Siemens Financial Services, a subsidiary of Siemens AG offering financing services, conducted a research among the global top 20 industrial equipment manufacturers.
The report said that in order to remain competitive in the future, the manufacturing sector must continually innovate and reinvent itself.
"In particular, electricity consumption and prices have risen substantially over the last decade. Electricity usage in the manufacturing sector has undergone huge growth over the last 40 years, rising three times faster than overall energy use, and now represents over a quarter of industrial energy consumption," it said.
The research further provides an estimate on the unused potential for electricity-efficiency (usage and cost-savings, expressed as a proportion of total electricity consumption) in the manufacturing sector, putting India in the second position following Russia and ahead of China in electricity-efficiency potential.
"Investing in electricity-efficiency technologies not only helps cut energy bills, manufacturing costs and carbon emissions, new equipment often brings productivity and capacity improvements as an added bonus, improving business performance and competitiveness," Siemens Financial Services Chief Executive Officer Sunil Kapoor said.

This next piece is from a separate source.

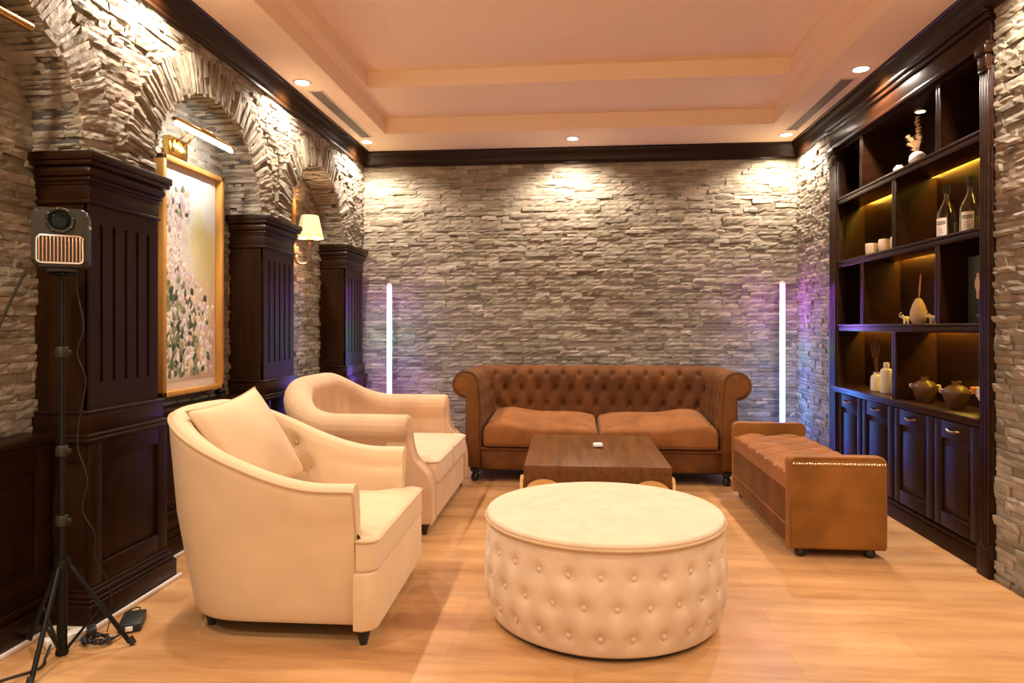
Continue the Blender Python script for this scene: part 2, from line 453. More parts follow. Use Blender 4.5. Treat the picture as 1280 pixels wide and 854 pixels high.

"The global manufacturing sector is inevitably electrifying. Resulting in electricity becoming a pathway to a sustainable energy system and allowing greater levels of automation and digitalisation in the manufacturing process," he said.
Access to finance to fund investments in energy-efficient equipment remains relatively restricted in many countries, especially in India where there is a large base of smaller and medium-sized manufacturing operations, he added.
Such tailored financing arrangements will prove fundamental to the Indian manufacturing sector in terms of energy-efficiency and thus, will boost the government's 'Make in India' initiative, placing India as a manufacturing hub, Kapoor further said.